General Information
General Information about the Eastern Cape
- Major cities: East London and Port Elizabeth. Capital: Bhisho
- Language: 83.4% isiXhosa, 9.3% Afrikaans, 3.6% English
- Business language: English
- Population: 7,140,000, 15.7% of SA
- Area: 169,580 square kilometres – 14% of total South African area
- Gross regional product: R88-billion (2003) – 8.1% of total South African GDP
- Average GDP growth: 5.3% per annum
- Major industries: Automotive and component manufacturing; agriculture; agro-processing; tourism
South Africa is a land of great diversity, a world in one country. The Eastern Cape holds all that South Africa has to offer – all in one province. It contains all seven of South Africa’s biomes or ecological zones, and offers an unrivalled range of climates, landscapes and cultures.
Historically, the Eastern Cape was a crucible of conflict. This was the eastern ‘border’ where the early Cape colonial settlers clashed with the Xhosa, the Khoi and the San. This was the birthplace of apartheid resistance movements – the African National Congress, the Pan Africanist Congress, and the Black Consciousness Movement, with famous leaders from the province such as Nelson Mandela, Thabo Mbeki and Steve Biko.
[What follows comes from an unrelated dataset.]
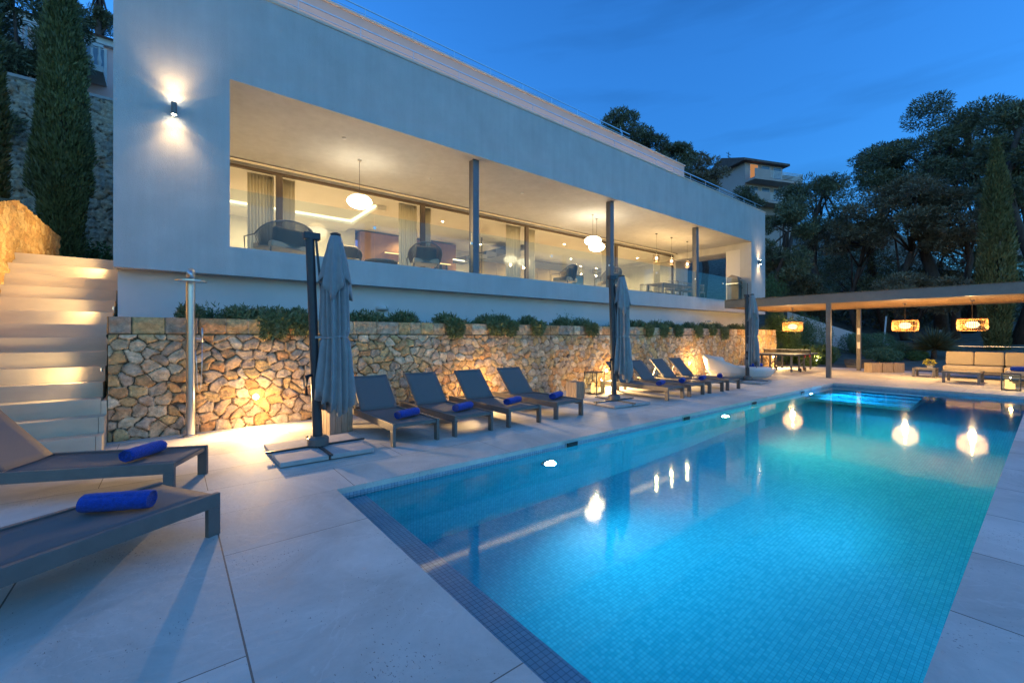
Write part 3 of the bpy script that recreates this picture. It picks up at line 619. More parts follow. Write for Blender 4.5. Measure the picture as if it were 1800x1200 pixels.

The Eastern Cape is still a frontier. For the tourist, industrialist or investor, it is a frontier of diversity, potential and economic opportunity. For the people who live here, the province is a frontier at the cutting edge of social and economic transformation.
Former President Nelson Mandela, whose home is in the hills of the Transkei, once said: ‘After having travelled to many distant places, I still find the Eastern Cape to be a region full of rich, unused potential.’